How often has a mainstream film tackled the real-life anxieties of the kind of questioning teens who turn to Tumblr and Reddit to learn the facts of life? Mostly because it’s complicated and uncharted territory, a lot of adults just don’t get it. The flourishing variety of gender and sexual-preference labels allows these kids to choose identities on their own terms, but there are also so many options that the process might seem paralyzing to an adolescent who hasn’t even figured out the basics of love/sex IRL. Writer/director Clay Liford, in his endearing comedy Slash, explores these identity crises through the burgeoning world of fan-fic Comic-Con nerds as they face the real-life and online hardships of being a teen today. And it’s both funny and enlightening, a nuanced yet sometimes brash look at how teens see themselves, not how adults would like to see them. Parents: Take note. Teens: Relax, you’ll figure it out.
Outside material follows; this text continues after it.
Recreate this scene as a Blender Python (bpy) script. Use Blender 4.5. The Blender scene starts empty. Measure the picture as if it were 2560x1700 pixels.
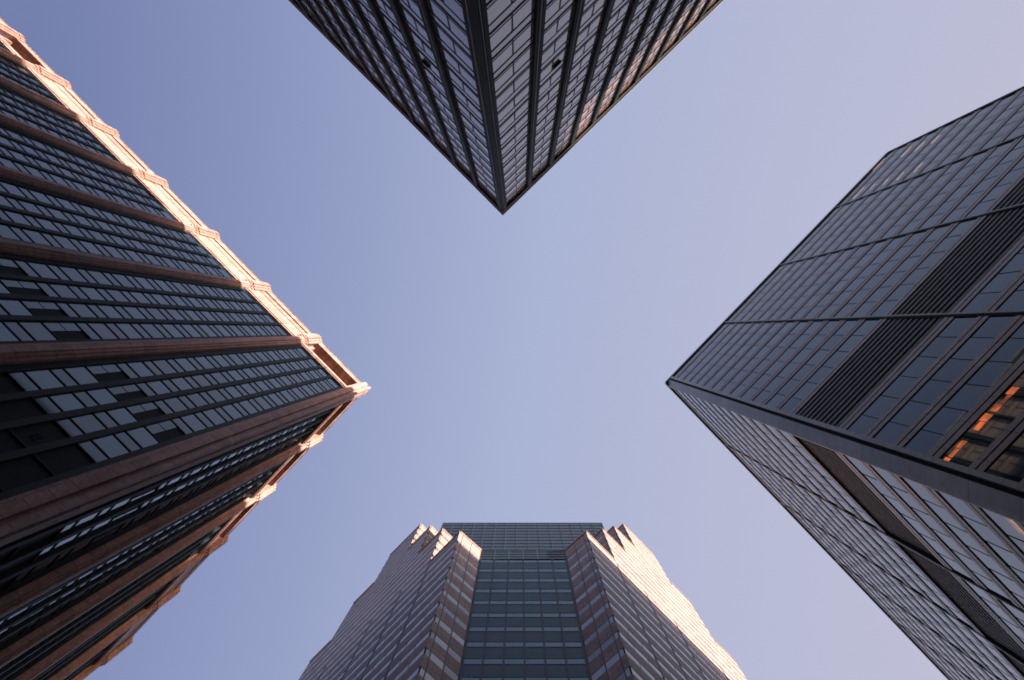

High-schooler Neil (Michael Johnston) might be gay. Or bi. Or something else. But he indulges his fantasies by writing steamy same-sex and pansexual fan-fic about a comic book hero named Vanguard. He’s got eyes for the theater kid Jack (Dalton Edward Phillips), but also for the sarcastic, loudmouth Julia (Hannah Marks), whom he learns is actually a popular erotic-fan-fic writer on a site called Rabbit Hole. Liford could easily have portrayed Julia as a regular old Manic Pixie Dream Girl — she pushes Neil to publish his work and live out loud — but the director grants Julia her own scenes of self-discovery. She’s stuck in a relationship with a punk jerk, and her best friend Martine (Jessie Ennis) is pregnant and acerbic, poking fun at all her insecurities about dressing up (in private) as an elf.
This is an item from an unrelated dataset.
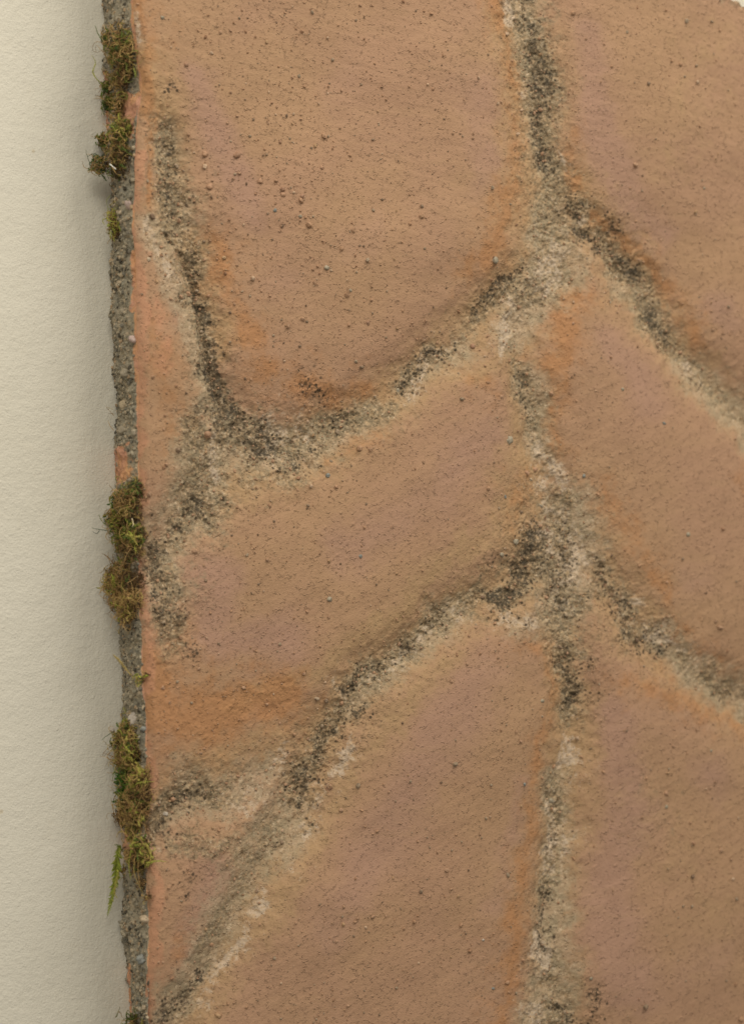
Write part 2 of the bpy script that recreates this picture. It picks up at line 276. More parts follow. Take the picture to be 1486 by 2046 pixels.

Julia proclaims she’s bisexual. Neil can’t quite make up his mind, though Julia keeps asserting that he’s gay. As the two grow closer, their longing and confusion bubble up in sweet little moments, like when Julia watches Neil sleep and physically relaxes some of that tough-girl tension from her shoulders. The love they share is genuine and much less cartoonish than what they dream up in their sexually speculative fiction.

Liford is a confident writer/director who portrays teens with a rare, full-bodied humanity. Even a supporting character like Jack gets a vulnerable moment: His girlfriend tells Neil that Jack is definitely straight, and the subtle look in Jack’s eyes suggests there may be a closet between them.
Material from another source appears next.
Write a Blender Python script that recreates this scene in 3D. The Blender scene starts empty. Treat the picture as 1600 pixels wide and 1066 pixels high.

All of these young actors give heartfelt and whip-smart performances, but I have to say that Ennis in particular seems like a star ready to burst — you might know her from Veep or Better Call Saul. In one scene, her Martine is smoking a cigarette in the parking lot after school, belly bulging out of her jacket. Julia tells her “It’s not a myth” that cigarettes are bad for babies, but Ennis lifts a casual deadpan “No, it’s fine” into next-level comedy.